Tariffs may sting LA docks. Deeper changes are coming to this blue-collar bastion.

Few places will feel the effects of President Trump’s sweeping new tariffs on U.S. trading partners more than the nation’s busiest two ports: Los Angeles and nearby Long Beach.

At stake here in the San Pedro Bay is not just dock activity but jobs. Already, amid the tumult of Trump policies, trade volume dropped sharply in May, while the port in LA hit a record high in June as importers rushed to bring in goods ahead of the president’s Aug. 1 deadline to complete trade deals. 

But workers and experts say there are deeper and potentially more impactful challenges: automation and artificial intelligence.

Why We Wrote This

LA’s docks have provided stable, blue-collar work for generations. President Trump’s tariffs are being felt there, but automation and artificial intelligence will pose the biggest challenges to blending technological progress with job protection.

The transformation, already showing signs of blending technological progress with job protection, is underway – it started before Mr. Trump’s tariffs, and is expected to drive more change than any policy that comes out of the White House. 

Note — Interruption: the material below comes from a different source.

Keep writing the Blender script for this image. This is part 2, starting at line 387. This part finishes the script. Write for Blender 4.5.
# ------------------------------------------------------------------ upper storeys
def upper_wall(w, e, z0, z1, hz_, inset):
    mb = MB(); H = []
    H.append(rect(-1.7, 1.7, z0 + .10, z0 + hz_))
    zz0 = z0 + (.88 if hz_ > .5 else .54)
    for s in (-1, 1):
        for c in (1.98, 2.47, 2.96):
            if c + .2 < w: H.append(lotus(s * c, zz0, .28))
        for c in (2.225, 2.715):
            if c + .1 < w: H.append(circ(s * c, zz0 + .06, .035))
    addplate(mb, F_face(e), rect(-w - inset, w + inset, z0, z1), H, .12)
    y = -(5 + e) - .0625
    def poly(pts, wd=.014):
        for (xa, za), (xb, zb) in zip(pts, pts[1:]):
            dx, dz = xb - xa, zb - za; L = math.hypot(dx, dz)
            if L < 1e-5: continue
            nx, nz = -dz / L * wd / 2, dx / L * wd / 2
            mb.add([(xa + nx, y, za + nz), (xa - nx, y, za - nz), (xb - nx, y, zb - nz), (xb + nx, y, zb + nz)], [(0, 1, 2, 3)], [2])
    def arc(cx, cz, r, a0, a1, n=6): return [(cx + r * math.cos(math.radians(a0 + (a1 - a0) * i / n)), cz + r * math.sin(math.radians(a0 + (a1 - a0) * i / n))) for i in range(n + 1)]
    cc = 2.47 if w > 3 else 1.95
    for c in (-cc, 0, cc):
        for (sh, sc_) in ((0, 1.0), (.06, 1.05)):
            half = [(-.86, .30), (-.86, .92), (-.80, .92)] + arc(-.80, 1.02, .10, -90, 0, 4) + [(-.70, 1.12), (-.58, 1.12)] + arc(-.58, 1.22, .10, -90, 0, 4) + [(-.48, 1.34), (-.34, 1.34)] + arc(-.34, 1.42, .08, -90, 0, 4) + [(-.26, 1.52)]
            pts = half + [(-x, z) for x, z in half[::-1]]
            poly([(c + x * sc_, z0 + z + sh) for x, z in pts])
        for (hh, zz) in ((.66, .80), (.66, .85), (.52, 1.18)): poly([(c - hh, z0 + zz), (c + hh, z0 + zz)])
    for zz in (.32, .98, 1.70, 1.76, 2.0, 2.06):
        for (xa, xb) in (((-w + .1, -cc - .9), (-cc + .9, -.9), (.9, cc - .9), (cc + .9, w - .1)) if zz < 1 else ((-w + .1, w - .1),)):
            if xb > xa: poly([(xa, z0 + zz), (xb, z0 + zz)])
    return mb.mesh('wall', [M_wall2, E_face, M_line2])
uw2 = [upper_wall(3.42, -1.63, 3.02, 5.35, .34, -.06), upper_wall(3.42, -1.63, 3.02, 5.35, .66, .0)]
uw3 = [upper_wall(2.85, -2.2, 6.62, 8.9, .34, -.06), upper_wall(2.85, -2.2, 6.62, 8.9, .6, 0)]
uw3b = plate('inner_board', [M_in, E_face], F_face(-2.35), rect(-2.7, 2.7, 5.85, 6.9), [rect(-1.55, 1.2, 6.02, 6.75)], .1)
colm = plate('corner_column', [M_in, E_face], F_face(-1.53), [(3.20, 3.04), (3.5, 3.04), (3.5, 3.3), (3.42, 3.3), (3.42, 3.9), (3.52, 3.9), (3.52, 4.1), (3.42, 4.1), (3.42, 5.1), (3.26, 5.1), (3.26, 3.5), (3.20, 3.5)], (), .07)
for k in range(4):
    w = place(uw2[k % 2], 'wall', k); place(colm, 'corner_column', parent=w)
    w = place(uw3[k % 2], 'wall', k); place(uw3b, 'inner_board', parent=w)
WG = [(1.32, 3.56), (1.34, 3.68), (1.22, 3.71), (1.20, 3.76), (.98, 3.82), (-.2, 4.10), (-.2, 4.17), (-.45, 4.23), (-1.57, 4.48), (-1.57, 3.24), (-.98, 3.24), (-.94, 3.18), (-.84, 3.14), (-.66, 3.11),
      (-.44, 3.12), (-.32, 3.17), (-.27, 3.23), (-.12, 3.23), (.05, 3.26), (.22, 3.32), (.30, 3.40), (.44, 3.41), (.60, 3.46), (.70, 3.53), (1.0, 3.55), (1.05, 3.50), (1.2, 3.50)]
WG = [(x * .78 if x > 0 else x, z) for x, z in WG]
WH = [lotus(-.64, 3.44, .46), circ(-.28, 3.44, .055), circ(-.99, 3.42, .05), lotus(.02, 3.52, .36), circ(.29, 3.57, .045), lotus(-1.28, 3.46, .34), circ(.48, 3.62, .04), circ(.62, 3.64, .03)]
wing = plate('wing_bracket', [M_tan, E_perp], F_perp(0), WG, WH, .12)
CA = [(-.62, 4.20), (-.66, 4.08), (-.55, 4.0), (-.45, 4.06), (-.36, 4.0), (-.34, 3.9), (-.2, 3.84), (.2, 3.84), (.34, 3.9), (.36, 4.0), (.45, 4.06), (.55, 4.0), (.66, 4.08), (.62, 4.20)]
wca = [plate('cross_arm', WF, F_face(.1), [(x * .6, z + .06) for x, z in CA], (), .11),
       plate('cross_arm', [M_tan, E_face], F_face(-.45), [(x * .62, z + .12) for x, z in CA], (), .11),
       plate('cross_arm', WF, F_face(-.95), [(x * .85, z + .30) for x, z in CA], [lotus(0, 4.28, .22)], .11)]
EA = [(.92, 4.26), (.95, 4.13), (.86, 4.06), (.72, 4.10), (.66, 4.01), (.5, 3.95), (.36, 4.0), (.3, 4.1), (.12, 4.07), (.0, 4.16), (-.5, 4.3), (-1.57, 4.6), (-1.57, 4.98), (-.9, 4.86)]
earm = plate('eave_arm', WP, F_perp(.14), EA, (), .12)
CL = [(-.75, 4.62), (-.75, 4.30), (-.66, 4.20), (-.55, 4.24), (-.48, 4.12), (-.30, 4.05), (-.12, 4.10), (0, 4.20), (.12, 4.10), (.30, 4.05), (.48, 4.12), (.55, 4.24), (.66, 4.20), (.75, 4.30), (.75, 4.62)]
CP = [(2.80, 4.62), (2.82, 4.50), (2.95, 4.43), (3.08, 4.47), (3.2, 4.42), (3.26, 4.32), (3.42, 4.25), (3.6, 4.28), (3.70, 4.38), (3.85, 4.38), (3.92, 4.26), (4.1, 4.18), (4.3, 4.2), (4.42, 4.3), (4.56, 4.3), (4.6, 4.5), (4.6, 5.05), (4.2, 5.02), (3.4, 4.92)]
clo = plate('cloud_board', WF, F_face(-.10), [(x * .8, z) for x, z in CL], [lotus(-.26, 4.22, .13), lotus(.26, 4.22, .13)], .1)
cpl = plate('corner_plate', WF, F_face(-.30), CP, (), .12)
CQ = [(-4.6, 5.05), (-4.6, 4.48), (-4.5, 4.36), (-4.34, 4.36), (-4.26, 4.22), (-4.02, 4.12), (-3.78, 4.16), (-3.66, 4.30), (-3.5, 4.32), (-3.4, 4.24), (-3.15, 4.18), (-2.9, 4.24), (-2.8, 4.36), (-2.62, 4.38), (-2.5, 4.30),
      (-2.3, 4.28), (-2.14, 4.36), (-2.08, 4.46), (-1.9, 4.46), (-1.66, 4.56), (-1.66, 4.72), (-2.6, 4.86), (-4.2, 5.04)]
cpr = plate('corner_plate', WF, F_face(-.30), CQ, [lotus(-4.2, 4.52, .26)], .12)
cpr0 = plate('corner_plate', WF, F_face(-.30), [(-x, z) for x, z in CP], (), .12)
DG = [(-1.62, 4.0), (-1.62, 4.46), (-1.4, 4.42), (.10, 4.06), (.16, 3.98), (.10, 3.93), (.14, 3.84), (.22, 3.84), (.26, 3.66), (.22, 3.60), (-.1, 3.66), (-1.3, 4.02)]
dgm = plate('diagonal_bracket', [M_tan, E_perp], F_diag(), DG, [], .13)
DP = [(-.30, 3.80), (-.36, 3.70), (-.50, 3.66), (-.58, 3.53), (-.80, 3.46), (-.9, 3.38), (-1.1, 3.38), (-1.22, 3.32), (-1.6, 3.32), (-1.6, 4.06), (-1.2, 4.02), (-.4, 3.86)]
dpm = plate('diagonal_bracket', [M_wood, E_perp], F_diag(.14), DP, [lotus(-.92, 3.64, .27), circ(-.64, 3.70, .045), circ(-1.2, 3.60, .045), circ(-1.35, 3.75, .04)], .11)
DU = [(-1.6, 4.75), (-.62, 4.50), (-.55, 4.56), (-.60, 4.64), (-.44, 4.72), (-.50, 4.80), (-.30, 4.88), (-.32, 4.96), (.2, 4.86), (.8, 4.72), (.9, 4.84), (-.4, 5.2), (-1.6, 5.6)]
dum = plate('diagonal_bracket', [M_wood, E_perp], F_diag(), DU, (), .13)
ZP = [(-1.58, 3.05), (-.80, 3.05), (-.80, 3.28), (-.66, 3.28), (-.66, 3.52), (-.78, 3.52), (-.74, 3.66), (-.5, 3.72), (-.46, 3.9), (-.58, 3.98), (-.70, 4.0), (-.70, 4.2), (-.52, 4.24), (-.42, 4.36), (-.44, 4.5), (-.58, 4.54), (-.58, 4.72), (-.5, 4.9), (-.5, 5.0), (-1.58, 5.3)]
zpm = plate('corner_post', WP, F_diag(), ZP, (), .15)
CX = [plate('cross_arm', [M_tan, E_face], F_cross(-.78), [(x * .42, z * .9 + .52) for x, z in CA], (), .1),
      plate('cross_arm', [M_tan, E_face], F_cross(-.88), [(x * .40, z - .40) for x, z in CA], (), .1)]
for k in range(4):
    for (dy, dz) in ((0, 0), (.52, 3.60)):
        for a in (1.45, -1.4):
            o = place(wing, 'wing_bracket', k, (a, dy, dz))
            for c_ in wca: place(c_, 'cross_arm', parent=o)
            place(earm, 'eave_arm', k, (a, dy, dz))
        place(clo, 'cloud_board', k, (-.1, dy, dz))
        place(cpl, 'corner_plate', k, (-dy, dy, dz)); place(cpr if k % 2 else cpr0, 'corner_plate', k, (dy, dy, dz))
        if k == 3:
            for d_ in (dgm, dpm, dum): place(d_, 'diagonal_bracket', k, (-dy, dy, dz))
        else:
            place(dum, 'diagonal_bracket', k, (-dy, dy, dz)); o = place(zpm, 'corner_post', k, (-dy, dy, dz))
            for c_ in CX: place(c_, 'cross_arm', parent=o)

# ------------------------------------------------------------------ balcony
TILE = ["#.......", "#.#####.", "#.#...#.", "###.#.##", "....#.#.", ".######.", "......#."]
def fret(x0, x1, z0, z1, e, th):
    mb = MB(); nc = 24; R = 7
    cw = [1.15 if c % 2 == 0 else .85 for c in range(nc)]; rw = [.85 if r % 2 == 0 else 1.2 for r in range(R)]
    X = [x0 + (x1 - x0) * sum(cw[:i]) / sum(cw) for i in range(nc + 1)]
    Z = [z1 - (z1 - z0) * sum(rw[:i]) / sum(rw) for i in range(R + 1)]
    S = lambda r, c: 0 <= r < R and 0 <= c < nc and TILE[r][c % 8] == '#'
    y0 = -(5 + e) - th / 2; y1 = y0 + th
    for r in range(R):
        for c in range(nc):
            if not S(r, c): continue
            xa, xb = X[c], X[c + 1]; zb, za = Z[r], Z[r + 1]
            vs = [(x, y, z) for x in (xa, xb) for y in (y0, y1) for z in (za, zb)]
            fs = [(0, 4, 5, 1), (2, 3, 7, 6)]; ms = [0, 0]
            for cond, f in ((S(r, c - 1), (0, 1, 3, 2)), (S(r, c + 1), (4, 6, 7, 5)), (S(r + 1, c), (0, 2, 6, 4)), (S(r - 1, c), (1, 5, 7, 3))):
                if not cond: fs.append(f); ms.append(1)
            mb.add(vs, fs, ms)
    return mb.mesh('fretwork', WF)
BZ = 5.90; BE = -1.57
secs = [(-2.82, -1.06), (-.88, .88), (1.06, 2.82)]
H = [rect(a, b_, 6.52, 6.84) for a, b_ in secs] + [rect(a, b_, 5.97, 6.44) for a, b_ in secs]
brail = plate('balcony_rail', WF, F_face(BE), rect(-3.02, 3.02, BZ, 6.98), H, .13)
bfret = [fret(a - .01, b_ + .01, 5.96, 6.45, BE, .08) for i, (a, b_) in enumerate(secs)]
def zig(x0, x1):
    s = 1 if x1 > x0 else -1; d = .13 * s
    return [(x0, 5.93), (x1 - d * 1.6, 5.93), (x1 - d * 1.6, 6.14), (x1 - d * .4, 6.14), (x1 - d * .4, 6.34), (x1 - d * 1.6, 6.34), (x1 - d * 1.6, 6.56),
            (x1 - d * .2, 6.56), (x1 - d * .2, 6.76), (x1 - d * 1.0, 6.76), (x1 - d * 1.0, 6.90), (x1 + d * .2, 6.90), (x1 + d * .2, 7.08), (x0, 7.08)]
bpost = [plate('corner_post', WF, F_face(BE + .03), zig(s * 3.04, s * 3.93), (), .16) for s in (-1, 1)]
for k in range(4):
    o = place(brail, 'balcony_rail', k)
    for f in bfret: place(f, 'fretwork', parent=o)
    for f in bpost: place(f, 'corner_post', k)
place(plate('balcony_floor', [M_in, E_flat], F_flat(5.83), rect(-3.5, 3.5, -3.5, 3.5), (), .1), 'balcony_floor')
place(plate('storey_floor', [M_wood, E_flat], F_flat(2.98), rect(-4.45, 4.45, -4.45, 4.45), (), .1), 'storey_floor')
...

“You cannot push the genie back into the bottle,” says Jean-Paul Rodrigue, who teaches about port management and shipping at Texas A&M University. “Automation is there. It’s [going to] deploy itself in ports around the world. It’s going to create surges in productivity and efficiency.”

In LA and Long Beach, where automation and AI are in use, the number of some union jobs has grown. But the relationship is complicated, riddled with concerns that advanced technologies will shrink opportunities for well-paid blue-collar work.